Courtesy Don Barnaby

The day after, he planned on wearing a pink pair beaded by his wife.

“She made them for me for Christmas a couple of years ago. It was the first time she ever attempted beading, and they’re really, really beautiful,” he said

“The only time she ever attempted to do beading was to bead the pair of moccasins. And to me, that’s such pure love.”

Concordia University’s Office of Indigenous Directions, the group responsible for implementing the university’s Indigenous Directions Action Plan, held a virtual discussion event on November 15 as
part of Rock Your Mocs week.

Rocking Those Mocs: Respect vs Cultural Appropriation was a discussion centring Indigenous voices that focused on the significance of moccasins in Indigenous cultures, as well as if and how non-Indigenous people can respectfully wear cultural clothing like moccasins.

Kahnawa’kehró:non Belle Ken’nikatsi’tsá:á Phillips was one of the speakers, as well as Marie-Celine Charron-Einish from Kawawachikamach and Waasekom Niin from Saugeen First Nation. Dr. Bimadoshka Pucan, also from Saugeen First Nation, hosted the discussion.

“For the Anishinaabe people, our moccasins are a really important part of transitioning from a baby into a child,” said Niin. “That moment when we first touch the Earth, that’s when we get our first moccasins.”

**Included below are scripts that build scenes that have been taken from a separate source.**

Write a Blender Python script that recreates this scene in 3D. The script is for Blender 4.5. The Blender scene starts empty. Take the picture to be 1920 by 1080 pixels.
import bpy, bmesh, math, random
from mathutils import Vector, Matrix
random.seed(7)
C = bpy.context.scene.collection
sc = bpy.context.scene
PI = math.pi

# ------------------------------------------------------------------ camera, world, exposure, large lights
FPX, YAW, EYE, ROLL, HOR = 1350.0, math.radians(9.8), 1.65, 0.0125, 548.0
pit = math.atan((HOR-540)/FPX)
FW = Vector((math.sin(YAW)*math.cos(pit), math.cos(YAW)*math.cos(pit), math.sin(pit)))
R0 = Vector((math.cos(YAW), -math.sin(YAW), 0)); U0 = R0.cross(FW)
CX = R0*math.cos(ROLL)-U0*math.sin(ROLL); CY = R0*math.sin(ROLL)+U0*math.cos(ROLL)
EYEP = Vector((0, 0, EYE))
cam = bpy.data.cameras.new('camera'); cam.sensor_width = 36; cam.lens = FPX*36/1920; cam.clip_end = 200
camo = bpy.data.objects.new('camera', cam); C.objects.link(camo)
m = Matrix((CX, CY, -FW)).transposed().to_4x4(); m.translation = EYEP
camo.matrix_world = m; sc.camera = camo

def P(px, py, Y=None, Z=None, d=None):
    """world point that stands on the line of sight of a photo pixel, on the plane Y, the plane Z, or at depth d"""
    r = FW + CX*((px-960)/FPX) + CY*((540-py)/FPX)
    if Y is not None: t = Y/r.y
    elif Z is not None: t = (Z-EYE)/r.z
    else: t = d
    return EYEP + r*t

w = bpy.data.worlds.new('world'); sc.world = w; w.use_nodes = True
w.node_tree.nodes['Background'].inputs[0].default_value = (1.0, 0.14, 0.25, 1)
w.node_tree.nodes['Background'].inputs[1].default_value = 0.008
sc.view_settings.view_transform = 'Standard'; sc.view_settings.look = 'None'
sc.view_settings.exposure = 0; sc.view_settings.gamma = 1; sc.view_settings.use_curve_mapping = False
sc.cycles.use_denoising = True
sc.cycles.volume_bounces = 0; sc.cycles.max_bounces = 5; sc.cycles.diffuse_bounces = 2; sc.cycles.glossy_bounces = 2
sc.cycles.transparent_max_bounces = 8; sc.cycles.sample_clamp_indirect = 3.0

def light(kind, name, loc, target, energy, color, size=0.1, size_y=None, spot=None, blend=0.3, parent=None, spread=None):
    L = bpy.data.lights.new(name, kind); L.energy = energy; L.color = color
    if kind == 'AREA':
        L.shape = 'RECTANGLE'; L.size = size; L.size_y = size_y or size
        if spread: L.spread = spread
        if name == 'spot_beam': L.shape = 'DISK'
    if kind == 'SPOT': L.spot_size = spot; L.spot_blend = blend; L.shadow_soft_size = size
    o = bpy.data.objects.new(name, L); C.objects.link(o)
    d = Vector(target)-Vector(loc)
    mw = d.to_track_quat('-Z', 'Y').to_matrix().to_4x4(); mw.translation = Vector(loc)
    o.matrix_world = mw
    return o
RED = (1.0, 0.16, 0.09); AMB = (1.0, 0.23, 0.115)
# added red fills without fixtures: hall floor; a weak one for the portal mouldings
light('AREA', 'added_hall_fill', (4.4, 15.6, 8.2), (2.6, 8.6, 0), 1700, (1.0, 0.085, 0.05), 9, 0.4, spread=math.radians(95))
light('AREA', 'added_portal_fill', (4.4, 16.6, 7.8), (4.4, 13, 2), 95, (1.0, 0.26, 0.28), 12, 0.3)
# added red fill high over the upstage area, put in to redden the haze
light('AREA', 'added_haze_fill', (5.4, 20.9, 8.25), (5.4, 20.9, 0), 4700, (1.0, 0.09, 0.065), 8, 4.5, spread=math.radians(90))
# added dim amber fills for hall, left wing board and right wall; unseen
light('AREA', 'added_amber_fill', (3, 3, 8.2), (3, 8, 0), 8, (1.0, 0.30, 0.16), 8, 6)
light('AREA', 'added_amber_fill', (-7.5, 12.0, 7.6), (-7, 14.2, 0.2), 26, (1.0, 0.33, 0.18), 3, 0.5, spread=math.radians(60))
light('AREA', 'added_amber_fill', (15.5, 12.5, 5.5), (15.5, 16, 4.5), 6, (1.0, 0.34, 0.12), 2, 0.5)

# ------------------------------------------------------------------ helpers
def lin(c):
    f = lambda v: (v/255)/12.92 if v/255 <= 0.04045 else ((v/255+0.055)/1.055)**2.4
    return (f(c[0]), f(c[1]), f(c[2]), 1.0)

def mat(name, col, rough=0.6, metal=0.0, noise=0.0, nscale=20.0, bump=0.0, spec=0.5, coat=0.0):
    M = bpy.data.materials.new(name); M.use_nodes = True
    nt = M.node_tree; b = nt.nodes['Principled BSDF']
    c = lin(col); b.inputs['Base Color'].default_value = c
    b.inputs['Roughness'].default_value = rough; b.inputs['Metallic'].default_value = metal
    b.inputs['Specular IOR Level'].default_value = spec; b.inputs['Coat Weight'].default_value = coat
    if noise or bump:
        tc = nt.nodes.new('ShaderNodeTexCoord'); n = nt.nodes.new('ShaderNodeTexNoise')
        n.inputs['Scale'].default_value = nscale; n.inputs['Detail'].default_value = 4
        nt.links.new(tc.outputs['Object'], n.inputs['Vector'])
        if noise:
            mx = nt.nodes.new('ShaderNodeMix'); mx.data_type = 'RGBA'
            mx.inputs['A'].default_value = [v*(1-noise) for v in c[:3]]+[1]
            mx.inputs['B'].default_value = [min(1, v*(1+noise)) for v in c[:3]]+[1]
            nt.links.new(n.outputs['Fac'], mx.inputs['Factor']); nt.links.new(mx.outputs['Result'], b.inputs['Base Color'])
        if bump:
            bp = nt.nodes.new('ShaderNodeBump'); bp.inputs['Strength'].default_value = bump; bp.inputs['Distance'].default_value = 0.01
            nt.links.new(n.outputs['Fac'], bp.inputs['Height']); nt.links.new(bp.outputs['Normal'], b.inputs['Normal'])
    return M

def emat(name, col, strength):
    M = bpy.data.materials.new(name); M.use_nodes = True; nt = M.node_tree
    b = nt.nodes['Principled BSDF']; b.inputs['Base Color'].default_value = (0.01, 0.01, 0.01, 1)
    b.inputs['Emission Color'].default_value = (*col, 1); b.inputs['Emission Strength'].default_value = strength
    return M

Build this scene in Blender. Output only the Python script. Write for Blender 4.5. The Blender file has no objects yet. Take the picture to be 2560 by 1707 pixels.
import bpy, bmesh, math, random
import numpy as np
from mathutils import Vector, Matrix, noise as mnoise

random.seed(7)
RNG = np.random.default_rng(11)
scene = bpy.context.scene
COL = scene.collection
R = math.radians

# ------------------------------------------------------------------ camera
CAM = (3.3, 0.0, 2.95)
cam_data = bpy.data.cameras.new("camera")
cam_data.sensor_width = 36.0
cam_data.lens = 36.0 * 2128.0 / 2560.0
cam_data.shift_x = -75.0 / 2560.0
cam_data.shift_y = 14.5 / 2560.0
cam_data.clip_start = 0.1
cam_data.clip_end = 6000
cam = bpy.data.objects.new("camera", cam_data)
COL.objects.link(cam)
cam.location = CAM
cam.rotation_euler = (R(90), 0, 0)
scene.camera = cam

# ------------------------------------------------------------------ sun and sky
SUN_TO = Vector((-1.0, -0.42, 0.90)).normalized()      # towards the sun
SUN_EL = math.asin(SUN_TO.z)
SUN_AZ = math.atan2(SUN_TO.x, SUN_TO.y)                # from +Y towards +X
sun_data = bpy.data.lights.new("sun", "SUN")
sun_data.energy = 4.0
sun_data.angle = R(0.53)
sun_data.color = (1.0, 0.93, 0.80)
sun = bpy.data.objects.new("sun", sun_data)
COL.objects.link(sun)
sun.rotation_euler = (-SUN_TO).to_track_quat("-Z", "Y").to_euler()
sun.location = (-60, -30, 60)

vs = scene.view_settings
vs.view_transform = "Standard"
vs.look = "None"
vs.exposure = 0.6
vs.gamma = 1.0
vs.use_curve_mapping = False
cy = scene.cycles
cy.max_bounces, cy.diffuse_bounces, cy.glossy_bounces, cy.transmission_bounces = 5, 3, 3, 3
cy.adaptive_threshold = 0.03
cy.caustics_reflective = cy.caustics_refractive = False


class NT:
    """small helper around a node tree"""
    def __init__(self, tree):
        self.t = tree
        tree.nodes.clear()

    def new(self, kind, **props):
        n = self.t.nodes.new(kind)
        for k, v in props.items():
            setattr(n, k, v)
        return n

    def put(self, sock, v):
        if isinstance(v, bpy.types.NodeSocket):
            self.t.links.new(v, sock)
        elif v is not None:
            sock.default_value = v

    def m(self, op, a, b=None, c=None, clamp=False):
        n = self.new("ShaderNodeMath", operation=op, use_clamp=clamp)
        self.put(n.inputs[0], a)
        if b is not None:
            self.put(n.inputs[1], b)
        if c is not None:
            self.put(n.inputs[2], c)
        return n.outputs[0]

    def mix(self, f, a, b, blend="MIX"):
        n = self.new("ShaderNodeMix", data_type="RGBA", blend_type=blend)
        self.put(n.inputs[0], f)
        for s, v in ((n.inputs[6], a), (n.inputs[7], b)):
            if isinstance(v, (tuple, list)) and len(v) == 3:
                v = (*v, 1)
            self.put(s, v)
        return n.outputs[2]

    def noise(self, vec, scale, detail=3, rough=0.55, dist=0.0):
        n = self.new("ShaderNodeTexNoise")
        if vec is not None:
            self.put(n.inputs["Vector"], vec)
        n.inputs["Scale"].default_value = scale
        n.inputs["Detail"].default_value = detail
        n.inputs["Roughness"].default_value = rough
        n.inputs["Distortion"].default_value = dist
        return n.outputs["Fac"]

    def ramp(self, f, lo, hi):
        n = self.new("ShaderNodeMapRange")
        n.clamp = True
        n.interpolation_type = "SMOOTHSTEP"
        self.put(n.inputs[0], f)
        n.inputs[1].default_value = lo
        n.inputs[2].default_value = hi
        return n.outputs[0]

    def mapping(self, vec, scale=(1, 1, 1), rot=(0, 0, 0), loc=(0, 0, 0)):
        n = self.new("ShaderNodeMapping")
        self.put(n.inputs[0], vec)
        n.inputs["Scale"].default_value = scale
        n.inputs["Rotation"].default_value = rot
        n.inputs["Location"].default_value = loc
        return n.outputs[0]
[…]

Phillips talked about how moccasins do not restrict the feet the way Western-style shoes do.

“The leather is from animals that sacrifice their life to allow you to have something to protect your feet, so it also creates a link to the natural world,” she said.

Charron-Einish noted with a laugh how she could tell just from the moccasins what nations the two other speakers are a part of.

“These are all unspoken stories. It’s different ways of telling stories,” she said.

When discussing non-Indigenous people wearing moccasins, the speakers agreed that if the shoes were purchased directly from an Indigenous person who made them, especially custom-made, they felt it was not culturally appropriative.

“Appropriation is more the mass market, where capitalism is eating it up,” said Phillips. “Like how you can walk in Winners and see moccasins. When you see that, it loses the whole meaning behind what goes into a moccasin.”

The speakers also noted that they felt the same about items like beaded earrings, which are also a cultural item of clothing that does not have an inherently sacred purpose. But buyers should be suspicious of any products sold that are marketed as being sacred, regardless of what the seller claims their heritage is.

“At least in our culture, there’s teachings of generosity, to share parts of who we are, and those things (moccasins and earrings) are definitely open for appreciation,” said Niin.

“Wearing our moccasins, wearing things that represent who we really are, what our spirit looks like, how we’re related and connected to one another,” Niin said, “that’s why rock your mocs is a thing: to promote that it’s okay to be beautiful and be Indigenous.”